Research Director Presents Paper in International Conference on Postcolonial Praxis

By Dr. Bonifacio Ramos
Director of the SMU Research Center

Dr. Bonifacio Ramos, Director of the SMU Research Center, presented a paper entitled The Question of Nation in the ‘Ilokanized’ Regions: The Expansion of Linguistic and Cultural Experiences and the Consolidation of the Sense of Ili/Pagilian during the International Conference on Postcolonial Praxis: Theories, Cultural Practices and Movements for the Global South, at the University of the Philippines, Diliman, Quezon City, on July 21-23, 2010. His paper was part of the Panel entitled, “Problematizing the ‘National’ in National Cultural Practices” which included Dr. Aurelio Solver Agcaoli of the University of Hawaii at Manoa, whose paper was entitled Interrogating Philippine Nationalism, Subverting the ‘National’, ‘Nationalist’, and Hegemonic Cultural Practices.

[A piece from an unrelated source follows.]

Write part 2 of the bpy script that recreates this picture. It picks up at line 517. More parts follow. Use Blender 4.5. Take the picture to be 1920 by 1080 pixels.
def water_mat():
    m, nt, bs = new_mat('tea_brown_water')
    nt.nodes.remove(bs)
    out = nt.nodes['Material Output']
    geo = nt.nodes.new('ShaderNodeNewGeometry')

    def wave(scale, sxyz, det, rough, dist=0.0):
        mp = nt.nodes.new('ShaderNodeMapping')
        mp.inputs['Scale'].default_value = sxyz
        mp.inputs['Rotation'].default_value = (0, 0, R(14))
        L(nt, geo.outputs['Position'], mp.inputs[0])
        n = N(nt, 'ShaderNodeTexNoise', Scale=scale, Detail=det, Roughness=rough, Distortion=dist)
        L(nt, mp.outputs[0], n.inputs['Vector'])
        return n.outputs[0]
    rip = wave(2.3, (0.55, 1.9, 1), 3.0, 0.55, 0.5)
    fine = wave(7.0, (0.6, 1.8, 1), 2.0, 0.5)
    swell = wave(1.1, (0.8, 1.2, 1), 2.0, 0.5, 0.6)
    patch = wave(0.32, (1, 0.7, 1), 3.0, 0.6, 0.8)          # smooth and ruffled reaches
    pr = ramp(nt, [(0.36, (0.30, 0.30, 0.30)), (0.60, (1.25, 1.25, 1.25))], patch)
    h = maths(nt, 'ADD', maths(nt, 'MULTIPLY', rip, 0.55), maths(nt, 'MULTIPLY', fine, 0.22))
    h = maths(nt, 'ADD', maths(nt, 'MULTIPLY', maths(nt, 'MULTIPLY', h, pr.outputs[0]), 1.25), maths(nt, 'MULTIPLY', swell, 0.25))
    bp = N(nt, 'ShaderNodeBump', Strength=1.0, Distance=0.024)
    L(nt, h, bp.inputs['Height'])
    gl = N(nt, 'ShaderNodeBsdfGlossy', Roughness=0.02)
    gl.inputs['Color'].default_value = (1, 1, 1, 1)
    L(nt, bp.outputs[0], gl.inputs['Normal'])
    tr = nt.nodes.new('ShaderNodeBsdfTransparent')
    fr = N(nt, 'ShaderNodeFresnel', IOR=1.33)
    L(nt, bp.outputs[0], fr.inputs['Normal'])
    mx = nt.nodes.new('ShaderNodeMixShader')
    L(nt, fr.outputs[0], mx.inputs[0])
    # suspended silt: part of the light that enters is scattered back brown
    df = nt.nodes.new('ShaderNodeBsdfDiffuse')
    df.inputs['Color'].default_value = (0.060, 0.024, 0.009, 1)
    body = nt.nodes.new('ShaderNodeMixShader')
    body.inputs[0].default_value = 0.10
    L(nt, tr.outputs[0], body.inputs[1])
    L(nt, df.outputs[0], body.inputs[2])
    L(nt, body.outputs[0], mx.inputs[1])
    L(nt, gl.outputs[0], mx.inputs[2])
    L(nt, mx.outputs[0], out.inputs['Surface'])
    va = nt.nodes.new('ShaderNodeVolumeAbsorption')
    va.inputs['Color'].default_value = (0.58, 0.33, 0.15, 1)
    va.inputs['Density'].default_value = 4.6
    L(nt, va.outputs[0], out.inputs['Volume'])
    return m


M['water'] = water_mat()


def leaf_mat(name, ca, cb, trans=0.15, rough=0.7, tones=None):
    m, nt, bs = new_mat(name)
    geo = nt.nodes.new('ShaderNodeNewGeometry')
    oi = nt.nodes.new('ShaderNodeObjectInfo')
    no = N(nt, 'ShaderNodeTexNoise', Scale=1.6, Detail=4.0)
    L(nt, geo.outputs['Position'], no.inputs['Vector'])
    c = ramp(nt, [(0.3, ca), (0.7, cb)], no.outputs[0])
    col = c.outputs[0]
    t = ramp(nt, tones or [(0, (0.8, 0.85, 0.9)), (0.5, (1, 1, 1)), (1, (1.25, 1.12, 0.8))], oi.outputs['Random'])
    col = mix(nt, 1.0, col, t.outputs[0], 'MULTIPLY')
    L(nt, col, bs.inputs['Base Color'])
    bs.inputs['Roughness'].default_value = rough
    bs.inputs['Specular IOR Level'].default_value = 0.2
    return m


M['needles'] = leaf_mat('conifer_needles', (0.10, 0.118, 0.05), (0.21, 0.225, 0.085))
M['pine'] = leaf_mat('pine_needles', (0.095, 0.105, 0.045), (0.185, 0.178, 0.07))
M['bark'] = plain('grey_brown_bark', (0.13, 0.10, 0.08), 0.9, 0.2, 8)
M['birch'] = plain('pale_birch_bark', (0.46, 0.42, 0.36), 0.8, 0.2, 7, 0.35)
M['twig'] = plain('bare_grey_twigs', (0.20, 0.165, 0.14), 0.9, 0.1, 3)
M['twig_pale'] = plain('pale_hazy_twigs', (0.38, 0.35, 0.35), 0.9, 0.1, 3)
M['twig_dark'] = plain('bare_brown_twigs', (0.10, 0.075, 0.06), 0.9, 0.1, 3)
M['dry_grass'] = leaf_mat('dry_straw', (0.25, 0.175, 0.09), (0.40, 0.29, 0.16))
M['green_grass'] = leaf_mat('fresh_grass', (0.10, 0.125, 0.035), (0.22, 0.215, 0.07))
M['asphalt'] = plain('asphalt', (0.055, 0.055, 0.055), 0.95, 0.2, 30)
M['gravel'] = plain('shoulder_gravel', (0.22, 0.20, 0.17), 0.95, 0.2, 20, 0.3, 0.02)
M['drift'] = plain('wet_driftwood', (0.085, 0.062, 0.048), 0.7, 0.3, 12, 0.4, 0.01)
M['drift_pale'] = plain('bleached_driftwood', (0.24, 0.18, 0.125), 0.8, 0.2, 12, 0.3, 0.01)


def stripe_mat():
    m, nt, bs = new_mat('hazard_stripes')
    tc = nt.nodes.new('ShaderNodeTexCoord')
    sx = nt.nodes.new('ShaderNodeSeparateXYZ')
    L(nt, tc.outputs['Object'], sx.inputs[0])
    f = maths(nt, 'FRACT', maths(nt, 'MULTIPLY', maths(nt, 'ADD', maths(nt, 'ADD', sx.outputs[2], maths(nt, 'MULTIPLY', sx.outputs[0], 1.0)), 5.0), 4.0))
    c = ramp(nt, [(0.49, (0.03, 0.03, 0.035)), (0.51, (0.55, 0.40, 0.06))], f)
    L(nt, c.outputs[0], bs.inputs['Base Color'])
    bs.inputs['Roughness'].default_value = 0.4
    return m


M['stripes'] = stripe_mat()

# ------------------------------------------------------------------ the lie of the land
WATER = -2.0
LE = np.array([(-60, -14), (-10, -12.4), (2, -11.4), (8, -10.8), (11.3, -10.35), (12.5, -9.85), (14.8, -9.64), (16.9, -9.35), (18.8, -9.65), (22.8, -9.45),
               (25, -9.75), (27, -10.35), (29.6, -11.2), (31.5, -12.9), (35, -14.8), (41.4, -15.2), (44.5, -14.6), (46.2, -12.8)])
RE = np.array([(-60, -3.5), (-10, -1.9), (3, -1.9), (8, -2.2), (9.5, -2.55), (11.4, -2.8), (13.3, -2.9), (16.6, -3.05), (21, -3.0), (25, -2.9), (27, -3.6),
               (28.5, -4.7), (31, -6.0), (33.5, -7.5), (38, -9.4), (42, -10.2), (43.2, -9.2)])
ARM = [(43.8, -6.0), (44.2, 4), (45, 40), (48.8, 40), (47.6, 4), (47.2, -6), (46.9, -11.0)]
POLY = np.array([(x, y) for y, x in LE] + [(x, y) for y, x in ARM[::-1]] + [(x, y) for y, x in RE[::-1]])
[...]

Ramos’ paper argued that the ili/pagilian (homeland/nation) are proofs of the living political imagination of peoples in Northern Luzon. This political imagination, while mediated by the Ilokano language as a lingua franca in Region 2 and the Cordillera Administrative Region, transcends language to account a plurality of cultural experiences that celebrates difference while at the same laying down the groundwork for solidarity and subsidiarity – or solidarity based on subsidiarity. These are dynamics that are absent in the current national cultural practices of the Philippines, practices that ‘sing about a homeland for all’ but a homeland, in truth, only for those in the center and for those who share the values of that center. The paper questions these practices and problematizes the conception of ‘nation’ based on that center’s political epistemology.
On the other hand, Agcaoili’s paper argued that the current cultural practices that privilege, entitle, and demonize non-Tagalog/non-Manila-centered practices by resorting to labeling are anti-people, Fascistic, and undemocratic. Using the frame of cultural nationalism and diversity, the paper proves that the claim to the ‘national’ and the ‘nationalist’, claims that are legally accorded to all linguistic and cultural expressions and practices from the center, is a claim that is based on an unnecessary fiction of ‘national language’ and ‘national culture’ that are both based on an unfortunate legal fiction that bastardized and made illegitimate the linguistic and cultural expressions from the other non-Tagalog/non-Manila parts of the homeland. The practice of ‘national artist’ award and the deluge of popular media forms are both extensions of the same logic of the national language that is at best, an extension of the (il)logic of the center of power. The need to say otherwise—to subvert this unethical claim—is not only required by social justice but also by cultural democracy. In the end, the Philippine Nation must be understood as ‘a nation among nations’.